A Few Good Men

Date 15th November 2012
Society Neston Players
Venue Neston Civic Hall
Type of Production Play
Director Paul Kirkbright
Musical Director n/a
Choreographer n/a

Report

Author: Budge Grounsell

It’s amazing what a few good men and one woman can do with a great play and Neston Players just happen to have those few good men and that one lady and a great play. Yes I’ve seen the film but it didn’t have the impact that was evident in this production. Looking around the audience I doubt there was anyone who was not involved in the proceedings,  not that with all that was going on there was much time to glance round the audience.

Although I’m not a habitual playgoer I must say this was a superb nights entertainment and what a cast, brilliantly directed by Paul Kirkbright who not only got so much from his players but also organised his scene changes with such skill in conjunction I am sure with his Stage Manager Helen Stewart and her Deputy Barbara Campbell.

THE LEGAL EAGLES - Ladies first or should I say lady first. Eleanor Gilman (Lt. Cmdr Galloway) really brought the role of the lawyer determined to “stick her oar-in, to fruition and more than hold her own in an ostensibly man’s world. Her confrontations with her counterparts may not have been always right but were certainly convincing.

Lieutenants Kafee (Rob Poston) and Weinberg (Kevin Nugent) for the defense were often the recipients of Galloway’s dogmatism and both showed considerable acting skills and humour in what were long and demanding scenes. (what were the baby’s first words by the way?}

Keith Phillips (Captain Whitaker) as the officer in charge of the legal dept dealt with his difficult subordinates with acumen.

An over exaggerated sense of loyalty to God, Country and the Marine Corps was the catalyst for the events portrayed in this work.

THE MARINES - Colonel Jessop ( Charles Riley); what a commanding officer, an absolutely brilliant study of an officer who tries to hide a vicious nature under a cloak of seeming bonhomie and strained humour. A wonderful performance which earned the disdain of the audience all of who would have, I am sure, like to have hissed when he appeared.

Capt Markinson (Martin Riley) a man wrestling with his conscience against his loyalties and who tries to shepherd his colonel away from the inevitability of the events which are being enacted. A fine portrayal; the scene when he kills himself was very moving, and so well done the person sitting next to me reacted as though it were real.
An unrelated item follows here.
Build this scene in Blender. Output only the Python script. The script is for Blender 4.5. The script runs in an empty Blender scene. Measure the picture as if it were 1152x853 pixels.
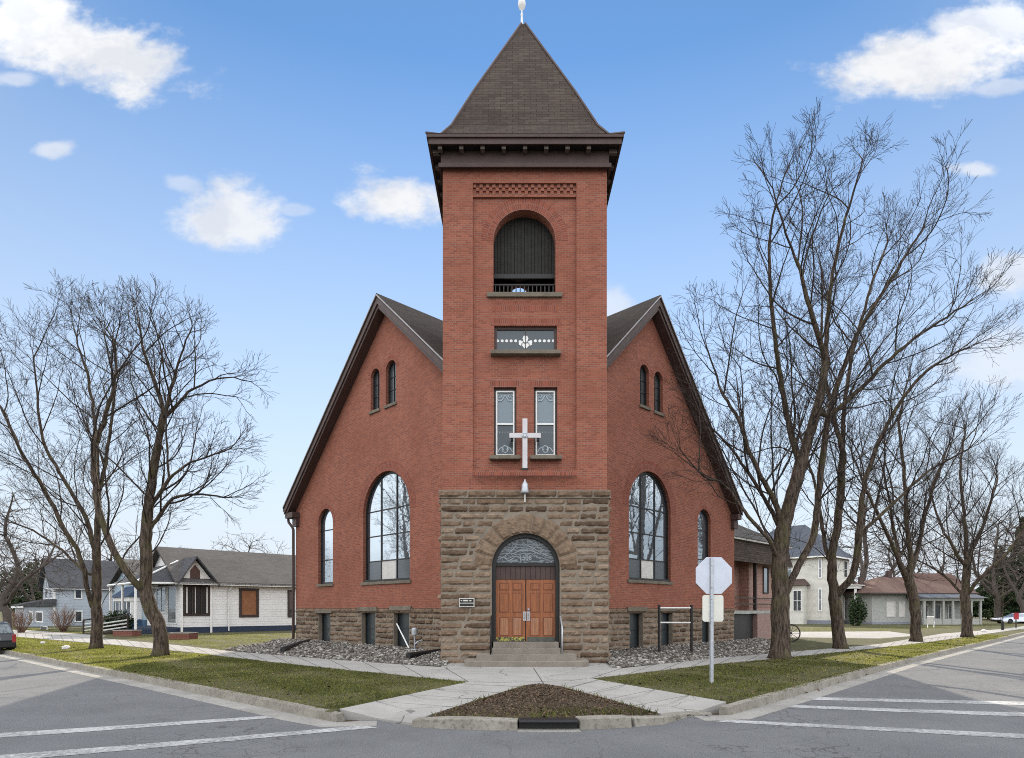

Lt Kendrick (Richard Dodd) from haircut to high laced boots this man believed he was a real Marine and so convinced his audience that few if any could have forgiven him for the position he takes.

Corporal Howard (Richard Hughes) when he appears in court as a witness was delightful; beautifully underplayed.  Commander Stone (Michael Kennedy) played his cameo role with considerable skill and his courtroom appearance was also very well done. 

Lt Jack Ross(Andrew Culshaw) adopted the role of prosecutor as his own and was very believable as a man who tries to handle an everyday job in the best way possible but, when frustrated in this endeavour shows his steel.  

Lance Cpl Dawson (Steve Morse) and Pfc Downey(Greg Jones) were the accused and both turned in very creditable performances devoid as they were of really meaningful dialogue. They managed to convey In both what they did and did not say their loyalty to the Marine Corps and its tenets. Their shock at their dishonourable discharge was evident and well played.  They were well supported by Gordon Wallis as the trial judge, Richard Hughes doubling up as Lt. Lister , Simon Adderley as Corporal Thomas and an MP, Keith Phillips as the naval clerk and Cormac Riley as an MP.

Congratulations too, to the whole of the backstage team. A show as good as this is the result of an overall team effort. Oh and I mustn’t forget those two diamonds who made the tea - Yorkshire of course!